(WHAT IS REQUIRED): Print only the lines from the top of the data through the line with "PI = math.pi", both included, skipping every picture.

(INFORMATION PROVIDED):

++++

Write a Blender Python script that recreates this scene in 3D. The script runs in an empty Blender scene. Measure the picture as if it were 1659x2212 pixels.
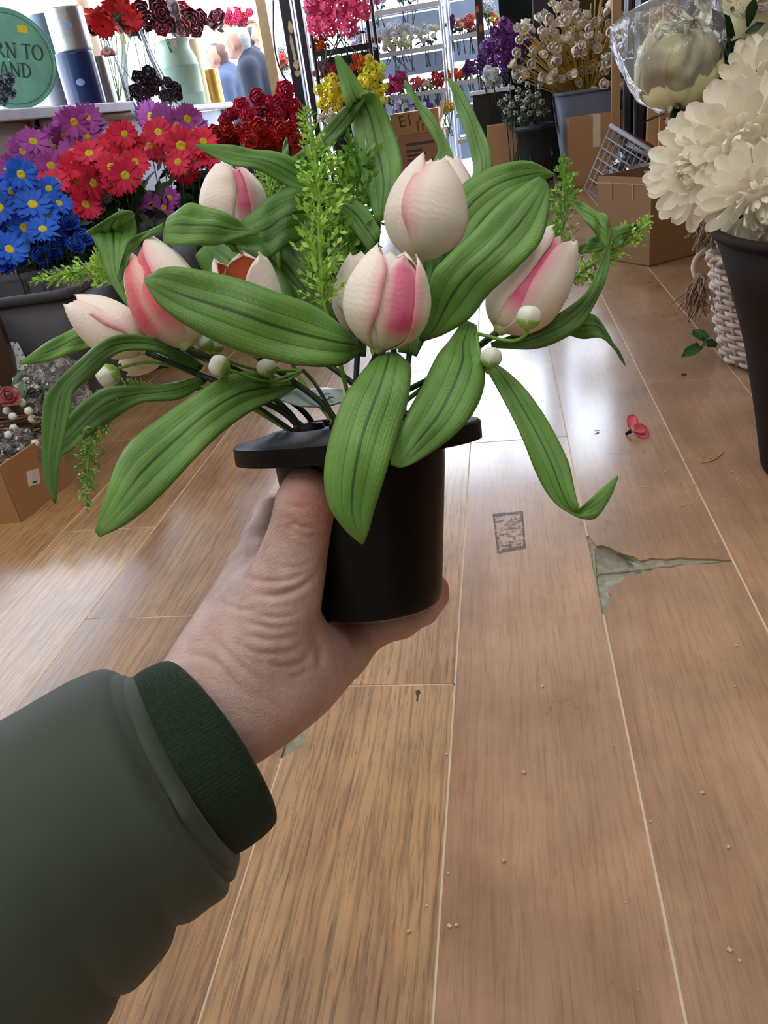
import bpy, bmesh, math, random
import numpy as np
from mathutils import Vector, Matrix, Euler
random.seed(7)
SC = bpy.context.scene
COL = SC.collection
PI = math.pi

# ------------------------------------------------------------------ camera
FPX = 1650.0                      # focal length in pixels of the 1659 x 2212 frame
PITCH, ROLL, YAW, CAMH = math.radians(28.3), math.radians(8.7), math.radians(11.4), 0.65
FW = np.array([-math.sin(YAW)*math.cos(PITCH), math.cos(YAW)*math.cos(PITCH), -math.sin(PITCH)])
_r0 = np.array([math.cos(YAW), math.sin(YAW), 0.0]); _d0 = np.cross(FW, _r0)
CR = _r0*math.cos(ROLL) + _d0*math.sin(ROLL)
CD = -_r0*math.sin(ROLL) + _d0*math.cos(ROLL)
C0 = np.array([0, 0, CAMH])
camd = bpy.data.cameras.new('camera'); cam = bpy.data.objects.new('camera', camd); COL.objects.link(cam)
camd.sensor_fit = 'VERTICAL'; camd.sensor_height = 36.0; camd.lens = 36.0*FPX/2212.0
camd.clip_start = 0.02; camd.clip_end = 200
M = Matrix([[CR[0], -CD[0], -FW[0], C0[0]], [CR[1], -CD[1], -FW[1], C0[1]], [CR[2], -CD[2], -FW[2], C0[2]], [0, 0, 0, 1]])
cam.matrix_world = M
SC.camera = cam

# ------------------------------------------------------------------ light and exposure
SC.view_settings.view_transform = 'Standard'; SC.view_settings.look = 'None'
SC.view_settings.gamma = 1.0; SC.view_settings.use_curve_mapping = False
SC.view_settings.exposure = 0.0
w = bpy.data.worlds.new('daylight'); SC.world = w; w.use_nodes = True
bg = w.node_tree.nodes['Background']; bg.inputs[0].default_value = (0.74, 0.84, 1.0, 1); bg.inputs[1].default_value = 8.5
LIGHT_STRENGTH = 4.6             # fluorescent ceiling panels
LIGHT_COLOUR = (1.0, 0.98, 0.95)
SC.cycles.use_denoising = True
SC.cycles.max_bounces = 8; SC.cycles.transparent_max_bounces = 24; SC.cycles.glossy_bounces = 4
SC.cycles.caustics_reflective = False; SC.cycles.caustics_refractive = False
SC.cycles.sample_clamp_indirect = 4.0

# ------------------------------------------------------------------ placing helpers (pixels of the photograph -> metres)
def ray(px, py): return FW + (px-829.5)/FPX*CR + (py-1106)/FPX*CD
def P(px, py, d): return C0 + d*ray(px, py)
def onplane(px, py, axis, val):
    v = ray(px, py); return C0 + v*((val-C0[axis])/v[axis])
def F(px, py, z=0.0): return onplane(px, py, 2, z)
def X(px, py, x): return onplane(px, py, 0, x)
def Y(px, py, y): return onplane(px, py, 1, y)

# ------------------------------------------------------------------ object helpers
def tag(o, label=None, cat=None, group=None, kind=None):
    if label: o['label'] = label
    if cat: o['category'] = cat
    if group: o['group'] = group
    if kind: o['kind'] = kind
    return o
def thing(name, label, cat, loc=(0, 0, 0), group=None, kind=None):
    o = bpy.data.objects.new(name, None); COL.objects.link(o); o.location = Vector(loc); o.empty_display_size = .02
    return tag(o, label, cat, group, kind)
def root_loc(o):
    v = Vector((0, 0, 0))
    while o is not None: v += o.location; o = o.parent
    return v
def mesh(name, V, Fc, mats=None, smooth=True, uv=None):
    me = bpy.data.meshes.new(name)
    V = np.asarray(V, dtype=float)
    me.from_pydata(V.tolist(), [], [list(map(int, f)) for f in Fc])
    if mats is not None:
        for m in (mats if isinstance(mats, (list, tuple)) else [mats]): me.materials.append(m)
    if smooth: me.polygons.foreach_set('use_smooth', [True]*len(me.polygons))
    if uv is not None:
        l = me.uv_layers.new(name='UVMap')
        vi = np.empty(len(me.loops), dtype=np.int32); me.loops.foreach_get('vertex_index', vi)
        l.data.foreach_set('uv', np.asarray(uv, dtype=np.float32)[vi].ravel())
    me.update()
    return me
def put(name, me, parent=None, mw=None, loc=None):
    """link a mesh; world placement mw (or loc) is made relative to the parent's location"""
    o = bpy.data.objects.new(name, me); COL.objects.link(o)
    off = root_loc(parent) if parent is not None else Vector((0, 0, 0))
    if mw is not None:
        m = mw.copy(); m.translation = m.translation - off; o.matrix_local = m
    elif loc is not None: o.location = Vector(loc) - off
    if parent is not None: o.parent = parent
    return o
def part(name, V, Fc, mats, parent, smooth=True, uv=None):
    """mesh given in world coordinates, as a child of parent (or top-level with its own origin)"""
    V = np.asarray(V, dtype=float)
    off = np.array(root_loc(parent)) if parent is not None else np.zeros(3)
    me = mesh(name, V-off, Fc, mats, smooth, uv)
    o = bpy.data.objects.new(name, me); COL.objects.link(o)
    if parent is not None: o.parent = parent
    return o
def solo(name, V, Fc, mats, label, cat, group=None, smooth=True, uv=None):
    V = np.asarray(V, dtype=float); c = V.mean(0); c[2] = V[:, 2].min()
    me = mesh(name, V-c, Fc, mats, smooth, uv)
    o = bpy.data.objects.new(name, me); COL.objects.link(o); o.location = Vector(c)
    return tag(o, label, cat, group)
def struct(name, V, Fc, mats, parent=None, smooth=False):
    o = part(name, V, Fc, mats, parent, smooth)
    if parent is None: o['kind'] = 'structure'
    return o
class MB:
    """collects shapes into one mesh"""
    def __init__(s): s.V = []; s.F = []; s.UV = []
    def n(s): return len(s.V)
    def add(s, V, Fc, uv=None):
        b = len(s.V); s.V += [tuple(map(float, v)) for v in V]; s.F += [[i+b for i in f] for f in Fc]
        s.UV += (list(uv) if uv is not None else [(0., 0.)]*len(V)); return s
    def box(s, a, b, M=None):
        x0, y0, z0 = a; x1, y1, z1 = b
        V = [(x0,y0,z0),(x1,y0,z0),(x1,y1,z0),(x0,y1,z0),(x0,y0,z1),(x1,y0,z1),(x1,y1,z1),(x0,y1,z1)]
        if M is not None: V = [tuple(M @ Vector(v)) for v in V]
        return s.add(V, [(0,3,2,1),(4,5,6,7),(0,1,5,4),(1,2,6,5),(2,3,7,6),(3,0,4,7)])
    def tube(s, pts, rad, n=8, cap=True):
        V, Fc = tube(pts, rad, n, cap); return s.add(V, Fc)
    def lathe(s, prof, n=24, M=None, cap0=False, cap1=False):
        V, Fc = lathe(prof, n, M, cap0, cap1); return s.add(V, Fc)
    def part(s, name, mats, parent, smooth=True): return part(name, s.V, s.F, mats, parent, smooth, s.UV)
    def solo(s, name, mats, label, cat, group=None, smooth=True): return solo(name, s.V, s.F, mats, label, cat, group, smooth, s.UV)
    def mesh(s, name, mats, smooth=True): return mesh(name, s.V, s.F, mats, smooth, s.UV)
def catmull(P_, n):
    P_ = np.asarray(P_, dtype=float); m = len(P_)
    if m == 2: return P_[0] + (P_[1]-P_[0])*np.linspace(0, 1, n)[:, None]
    E = np.vstack([2*P_[0]-P_[1], P_, 2*P_[-1]-P_[-2]])
    t = np.linspace(0, m-1-1e-9, n); i = t.astype(int); u = (t-i)[:, None]
    a, b, c, d = E[i], E[i+1], E[i+2], E[i+3]
    return .5*((2*b) + (-a+c)*u + (2*a-5*b+4*c-d)*u*u + (-a+3*b-3*c+d)*u**3)
def unit(v):
    v = np.asarray(v, dtype=float); return v/(np.linalg.norm(v)+1e-12)
def frames(P_):
    P_ = np.asarray(P_); T = np.gradient(P_, axis=0); T /= np.linalg.norm(T, axis=1)[:, None]+1e-12
    a = np.array([0, 0, 1.]) if abs(T[0][2]) < .9 else np.array([1., 0, 0])
    N = []; nrm = unit(np.cross(T[0], a))
    for t in T:
        nrm = unit(nrm - t*np.dot(nrm, t)); N.append(nrm)
    N = np.array(N); return T, N, np.cross(T, N)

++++

(ANSWER IN FULL):
Write a Blender Python script that recreates this scene in 3D. The script runs in an empty Blender scene. Measure the picture as if it were 1659x2212 pixels.
import bpy, bmesh, math, random
import numpy as np
from mathutils import Vector, Matrix, Euler
random.seed(7)
SC = bpy.context.scene
COL = SC.collection
PI = math.pi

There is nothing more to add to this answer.